Thursday 10 March 2011

Paul S. Fiddes on Literature, Imagination, and Christian Doctrine


Paul S. Fiddes, Freedom and Limit: A Dialogue Between Literature and Christian Doctrine, Studies in Literature and Religion (London: Macmillan, 1991).


Paul Fiddes sets out to show how the images and stories of literature can help make meaningful doctrinal statements, and how theology can aid in the reading of literary texts. He does this in dialogue with William Blake, Gerard Manley Hopkins, D.H. Lawrence, Iris Murdoch, and William Golding.


According to Fiddes, stories and poems ‘offer a new world to our imagination in two ways – consoling us with the assurance of order in an everyday world that appears random and chaotic, and promising something new in a world that appears dulled by routine’ (5).


‘The story with its “once upon a time” offers us the hope of ever-open beginnings in a world where nothing seems new under the sun. It invites us to immerse ourselves into lives other than our own, to extend our range of consciousness’ (5-6).


Poetic images and metaphors have can have a similar effect on us. Unexpected imagery, especially, ‘seems to dissolve the world as we know it, to disintegrate the familiar in preparation for a new order’ (7).


However...


‘The quest for a new world in literature would be mere escapism if we did not feel that the text was reaching beyond itself to something of “ultimate concern” to us’ (8).


‘In poetry, drama and novel, the imagination thus reaches out towards mystery, towards a reality that is our final concern but which eludes empirical investigation and bursts rational concepts. The power of making pictures in the human mind (“imagination”), transcends itself towards something Other than the world which lies open to scientific discovery’ (11).


If novels, poetry and drama contain a movement towards mystery, is the same true of Christian belief? In one sense, says Fiddes, yes:


‘Holy scripture... is itself a piece of literature containing narrative, poetry and drama with all the openness to multiple meaning that these have. The character of scripture should, indeed, lead us to realise that the primary forms of talk about God are metaphor and story, and that they invite an assent of faith which is like the imaginative assent we give to these forms in literature’ (12).


Fiddes briefly discusses four types of movement towards mystery: correspondence, personal insight, symbolic vision, and negative catalyst (15-22). Such a movement, he says, appears to stand in contrast to Christian doctrine:


‘The movement towards mystery is playful and questing, and lays a stress upon the autonomy of the imagination to create something new... Conversely, the theologian is always bound to be responsible to what he believes has been revealed in a movement from Mystery Itself’ (22).

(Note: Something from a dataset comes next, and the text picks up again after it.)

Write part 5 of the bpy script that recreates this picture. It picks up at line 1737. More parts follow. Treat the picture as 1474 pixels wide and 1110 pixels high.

However, when we consider revelation, the gap is narrowed. First, if revelation is not first and foremost the disclosure of propositions, but the very being of God himself, then ‘revelation can be nothing less than an encounter with the speaking God, where “speech” is understood as self-expression, an opening and an offer of the divine Self’ (22). Thus, the concepts of Christian doctrine are a ‘response and witness to revelation, not revelation in the immediate sense’, and the Bible can become ‘a place of encounter with the same God who unveiled himself to Abraham, Isaac and Jacob, and who finally disclosed himself in Christ’ (23).


Fiddes goes on to say that such a view of revelation has affinities with a view that literary texts ‘open up a new world to the reader through encounter and living interaction with the text rather than directly through any concepts it contains’ (23-24).


Thus, when it comes to revelation, ‘we may find the abiding substance of Christian doctrine neither in religious experience nor in a “deposit” of truth, but in a story – the story of Jesus in the context of the biblical narrative of God’s dealings with his people Israel’ (25).


‘We can see a parallel between the theological appeal to revelation and the use of imagination in literature; in both cases there is a story which calls for attention in its own right, which demands that we notice it, and take account of it as it is. We are not to treat the story as a storehouse for our own preconceptions’ (25-26).


He cautions:


‘However, if the story with which Christian doctrine is concerned, and which it affirms as the story which makes sense of all others, is to be the same story through every age, there have to be some agreed concepts connected with it. In the first place, the achievement of Jesus is to be understood in the context of God and his relationship to the world’ (26).


‘Thus, there is an indissoluble difference between the place of story in doctrine on the one hand and in literary imagination on the other; Christian theologians, working from belief in revelation, are moving within restraints that are not laid upon the novelist. Imaginative writers may, nevertheless, recognise their own kind of limits and tensions... It also remains to be shown that there is not only a parallel, but actually a union between revelation and imagination’ (26).


Fiddes takes the literary imagination to be ‘one type of response to “general” revelation (31). Even though creative writers might not understand themselves to be responding to divine revelation, it is ‘consistent with experience for a Christian theologian to interpret their work (even if they do not) as one kind of response to God’s offer of himself, in encounter between divine and human personality’ (32).